Crain News Service
CHICAGO -- Some of the biggest names on Chicago's LaSalle Street are joining forces in a coordinated push to boost social investment in the Chicago area -- an effort that's running on parallel tracks with a social responsibility program launched last year by the Rev. Jesse Jackson.
Backing the new effort are more than 70 of the city's leading financial firms and philanthropic groups, including representatives of ABN AMRO Inc., BankAmerica Corp., Bank One Corp., Ariel Capital Management Inc., Everen Securities Inc., the John D. and Catherine T. MacArthur Foundation, McCormick Tribune Foundation, Salomon Smith Barney Inc., Scudder Kemper Investments Inc., Stein Roe & Farnham Inc. and the Woodstock Institute.
Conspicuously absent from the ranks of the new group -- dubbed the Social Investment Forum of Chicago -- are the Rev. Jackson and the Rainbow/Push Coalition's LaSalle Street Project, formed last year to promote minority employment and business opportunities in Chicago's financial industry.
"It's enlightened capitalism," said Jason Saul, a co-founder of the Social Investment Forum and an attorney with the politically connected Chicago law firm Mayer Brown & Platt. "The market is what prevails. But the market doesn't have a conscience -- and we're trying to give it one."
The LaSalle Street Project "blazed the trail for trying to think about how downtown, heavyweight institutions can work to promote a socially responsible agenda," said Mr. Saul. "We're all headed in the same direction."
The Social Investment Forum's agenda is similar to the Jackson group's, which aims to prod corporate Chicago to invest in minority-owned firms and boost minority hiring. (Both Mr. Jackson and Darice Wright, head of the LaSalle Street Project, were traveling and couldn't be reached for comment.)
But the two groups' goals aren't mirror images. And aside from informal talks, the two groups haven't seriously discussed joining forces.
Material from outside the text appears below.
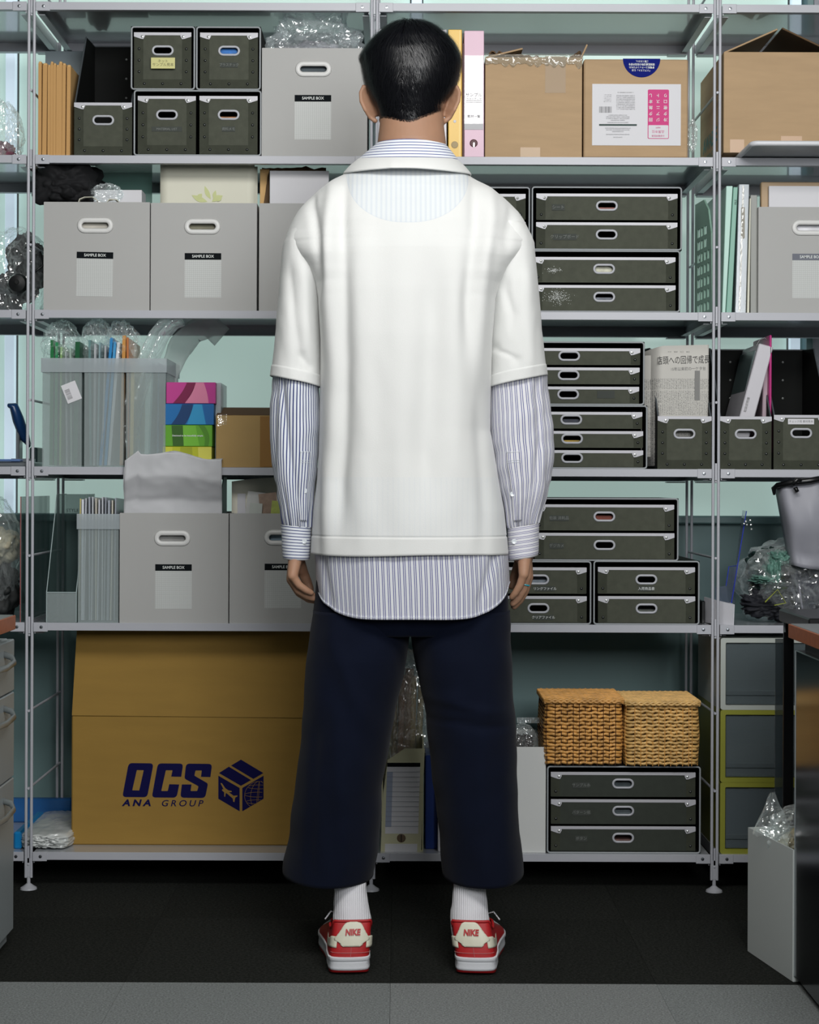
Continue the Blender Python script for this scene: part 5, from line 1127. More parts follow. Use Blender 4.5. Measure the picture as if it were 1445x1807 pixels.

"Rainbow/Push has been more focused on economic inclusion and wealth creation within the minority community," said Mellody Hobson, senior vice-president at Chicago-based Ariel Mutual Funds Inc., whose parent company, Ariel Capital Management, supports both efforts.
"Social Investment Forum has a broader mandate."
The forum aims to create social change through the capital markets. It is developing a citywide campaign to promote socially responsible investing, and ultimately aims to create its own fund to invest in community development and socially responsible local ventures, said Mr. Saul. He co-founded the forum with Trinita Logue, president and chief executive officer of the Illinois Facilities Fund, a $38 million organization that underwrites loans in disadvantaged communities.
The forum also is bidding to make Chicago investors active in the growing social-investment movement, which advocates seeking a "double bottom-line" return on investments: strong financial performance coupled with some social good, Mr. Saul added.
Forum founders maintain they can make a difference, even though efforts a decade ago to raise investor awareness in Chicago fizzled.
"Over the past 10 years, this has become a lot more accepted as a mainstream business strategy," said Ms. Logue. "It's not something that's an outlier any more."
Indeed, social investment is big business. Roughly 10% of mutual funds, controlling about $1 trillion in assets, screen investments using some socially oriented criteria. And about $7 billion is invested in 59 socially responsible mutual funds, which typically shun weapons manufacturers and tobacco companies and invest in companies that are pro-environment or promote the hiring of women and minorities.
"We've seen the democratization of the stock market, with so many people investing," said Edward Powers, Chicago-based senior vice-president for community development banking at Bank of America. "This is the next step, where people have a voice in what corporations do socially."
The Social Investment Forum plans to make its first formal appearance Sept. 28, when it hosts a lecture by Amy Domini, president of the Boston-based Domini Social Equity Fund.
Beyone that, he group would like to create some sort of clearinghouse, providing information on investment opportunities to individuals and money managers, but stopping short of rating mutual funds.